Este curso de hechos trágicos es una síntesis de la crisis social y humanitaria a la que históricamente han sido sometidos indígenas, negros y campesinos habitantes de este municipio. Según el último informe del CINEP sólo durante el primer semestre de 2017 se registraron un total 482 victimizaciones de las cuales 83 ocurrieron el departamento de Nariño (17%). De las 83 victimizaciones ocurridas en Nariño, 63 (75%) tuvieron lugar en el municipio de Tumaco.
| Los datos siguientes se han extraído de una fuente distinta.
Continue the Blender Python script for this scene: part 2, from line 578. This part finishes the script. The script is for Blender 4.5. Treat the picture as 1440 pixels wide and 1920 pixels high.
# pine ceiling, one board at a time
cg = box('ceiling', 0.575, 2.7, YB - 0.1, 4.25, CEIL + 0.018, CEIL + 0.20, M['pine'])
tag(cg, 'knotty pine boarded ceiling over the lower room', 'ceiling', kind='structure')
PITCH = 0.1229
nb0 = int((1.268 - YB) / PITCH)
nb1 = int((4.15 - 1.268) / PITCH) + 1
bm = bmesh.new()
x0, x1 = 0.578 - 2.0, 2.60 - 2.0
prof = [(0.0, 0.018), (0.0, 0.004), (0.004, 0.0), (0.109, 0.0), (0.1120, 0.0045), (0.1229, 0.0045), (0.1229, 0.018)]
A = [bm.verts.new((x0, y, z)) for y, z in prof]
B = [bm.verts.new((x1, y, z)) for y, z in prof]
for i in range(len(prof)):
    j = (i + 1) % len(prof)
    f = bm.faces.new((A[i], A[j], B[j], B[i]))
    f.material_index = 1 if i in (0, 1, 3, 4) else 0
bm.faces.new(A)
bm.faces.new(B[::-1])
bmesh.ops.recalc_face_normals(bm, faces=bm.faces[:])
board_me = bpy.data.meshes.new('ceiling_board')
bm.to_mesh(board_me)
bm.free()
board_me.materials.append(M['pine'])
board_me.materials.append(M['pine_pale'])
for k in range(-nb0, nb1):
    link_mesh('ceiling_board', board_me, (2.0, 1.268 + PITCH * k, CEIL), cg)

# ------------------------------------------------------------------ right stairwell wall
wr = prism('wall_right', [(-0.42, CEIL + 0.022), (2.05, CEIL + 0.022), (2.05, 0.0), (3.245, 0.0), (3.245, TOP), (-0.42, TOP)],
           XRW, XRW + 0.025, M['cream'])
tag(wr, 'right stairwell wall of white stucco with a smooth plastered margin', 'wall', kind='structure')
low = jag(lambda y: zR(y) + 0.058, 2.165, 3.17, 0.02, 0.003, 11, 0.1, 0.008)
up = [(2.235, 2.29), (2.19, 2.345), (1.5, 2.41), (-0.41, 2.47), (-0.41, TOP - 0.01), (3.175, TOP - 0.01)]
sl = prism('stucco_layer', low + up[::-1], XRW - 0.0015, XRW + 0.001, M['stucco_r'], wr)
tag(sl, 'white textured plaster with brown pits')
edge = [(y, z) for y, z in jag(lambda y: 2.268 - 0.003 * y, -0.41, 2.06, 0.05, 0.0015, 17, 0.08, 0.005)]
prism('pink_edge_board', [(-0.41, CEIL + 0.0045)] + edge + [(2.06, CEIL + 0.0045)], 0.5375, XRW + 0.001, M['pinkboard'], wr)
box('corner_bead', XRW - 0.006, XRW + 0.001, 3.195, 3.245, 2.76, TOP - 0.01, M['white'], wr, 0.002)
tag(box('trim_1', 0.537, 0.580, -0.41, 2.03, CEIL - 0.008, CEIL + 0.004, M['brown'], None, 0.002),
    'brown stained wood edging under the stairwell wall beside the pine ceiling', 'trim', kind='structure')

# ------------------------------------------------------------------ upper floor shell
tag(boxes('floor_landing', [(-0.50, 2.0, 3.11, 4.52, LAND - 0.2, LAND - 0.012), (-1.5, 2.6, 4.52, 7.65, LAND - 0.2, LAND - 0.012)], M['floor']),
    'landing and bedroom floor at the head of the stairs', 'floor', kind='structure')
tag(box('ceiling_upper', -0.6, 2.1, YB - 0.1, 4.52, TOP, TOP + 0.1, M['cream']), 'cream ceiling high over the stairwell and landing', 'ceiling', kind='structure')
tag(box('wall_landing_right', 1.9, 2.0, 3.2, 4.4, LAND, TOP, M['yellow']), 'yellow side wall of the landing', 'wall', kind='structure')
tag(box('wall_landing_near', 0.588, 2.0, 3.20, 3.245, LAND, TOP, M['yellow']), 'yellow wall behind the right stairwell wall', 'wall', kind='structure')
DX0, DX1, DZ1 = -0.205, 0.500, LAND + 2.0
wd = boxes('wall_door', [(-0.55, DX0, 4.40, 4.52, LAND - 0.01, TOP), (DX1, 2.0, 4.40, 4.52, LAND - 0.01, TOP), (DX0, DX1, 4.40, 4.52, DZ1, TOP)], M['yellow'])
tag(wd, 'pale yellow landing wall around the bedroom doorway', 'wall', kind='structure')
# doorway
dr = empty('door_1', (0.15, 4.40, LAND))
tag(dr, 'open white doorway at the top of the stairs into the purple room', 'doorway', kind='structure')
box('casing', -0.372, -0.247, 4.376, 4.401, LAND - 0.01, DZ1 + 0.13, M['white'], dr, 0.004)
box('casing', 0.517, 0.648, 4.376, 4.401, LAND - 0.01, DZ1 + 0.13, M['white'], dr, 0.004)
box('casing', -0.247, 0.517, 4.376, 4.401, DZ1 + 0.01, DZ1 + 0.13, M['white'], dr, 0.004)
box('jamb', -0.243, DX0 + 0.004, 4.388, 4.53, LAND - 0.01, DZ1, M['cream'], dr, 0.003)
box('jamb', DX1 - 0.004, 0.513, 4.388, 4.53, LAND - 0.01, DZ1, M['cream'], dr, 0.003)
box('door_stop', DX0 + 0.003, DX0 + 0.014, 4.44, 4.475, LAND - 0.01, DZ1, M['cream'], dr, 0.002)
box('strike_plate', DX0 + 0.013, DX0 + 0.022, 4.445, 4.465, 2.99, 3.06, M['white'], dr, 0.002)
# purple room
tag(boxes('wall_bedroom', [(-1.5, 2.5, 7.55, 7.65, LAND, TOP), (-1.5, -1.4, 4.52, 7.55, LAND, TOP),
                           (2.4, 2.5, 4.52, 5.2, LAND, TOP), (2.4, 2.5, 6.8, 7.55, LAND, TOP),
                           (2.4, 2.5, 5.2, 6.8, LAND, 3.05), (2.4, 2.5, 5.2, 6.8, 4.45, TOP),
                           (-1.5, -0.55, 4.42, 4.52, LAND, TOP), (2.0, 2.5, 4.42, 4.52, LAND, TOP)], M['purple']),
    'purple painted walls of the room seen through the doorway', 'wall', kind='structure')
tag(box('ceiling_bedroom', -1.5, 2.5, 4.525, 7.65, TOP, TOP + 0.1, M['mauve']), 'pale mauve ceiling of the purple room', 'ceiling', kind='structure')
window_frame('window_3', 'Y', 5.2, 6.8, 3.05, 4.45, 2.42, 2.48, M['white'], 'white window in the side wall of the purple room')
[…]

El Estado es el directo responsable de la persecución política en estos territorios. En su permanente ineficacia, las instituciones y los gobiernos de turno señalan a las poblaciones que han tenido que dedicarse a la siembra de coca, como actor enemigo y criminal, despojándoles de sus derechos económicos, sociales y culturales; dejándolos desprotegidos y a la incertidumbre del terror paramilitar que acecha a las comunidades y sus resistencias.
Lo que ocurre en el pacífico nariñense refleja la situación de persecución social y política que vive el país. La tragedia de comienzos de octubre es un hecho que demuestra la sistematicidad y el patrón con el que se persigue a la población, a movimientos y líderes sociales. Se concatena con hechos similares ocurridos en varias regiones del país durante meses anteriores del año; todo esto configura un genocidio en curso.
A pesar de los Acuerdos de La Habana, y el más reciente Cese Bilateral entre el gobierno y el Ejército de Liberación Nacional, aumentaron la presencia y accionar del paramilitarismo; Además de la criminalización de la protesta. Un cinturón de injusticias agobia a estas comunidades que piden sin cesar, alivios humanitarios y cambios urgentes para beneficio común. Hacemos un llamado y nos comprometemos a trabajar por la implementación de los planes de sustitución diversificado de los cultivos de coca y la recuperación del territorio; además de garantías de protección y seguridad para el trabajo de los líderes sociales y defensores de derechos humanos.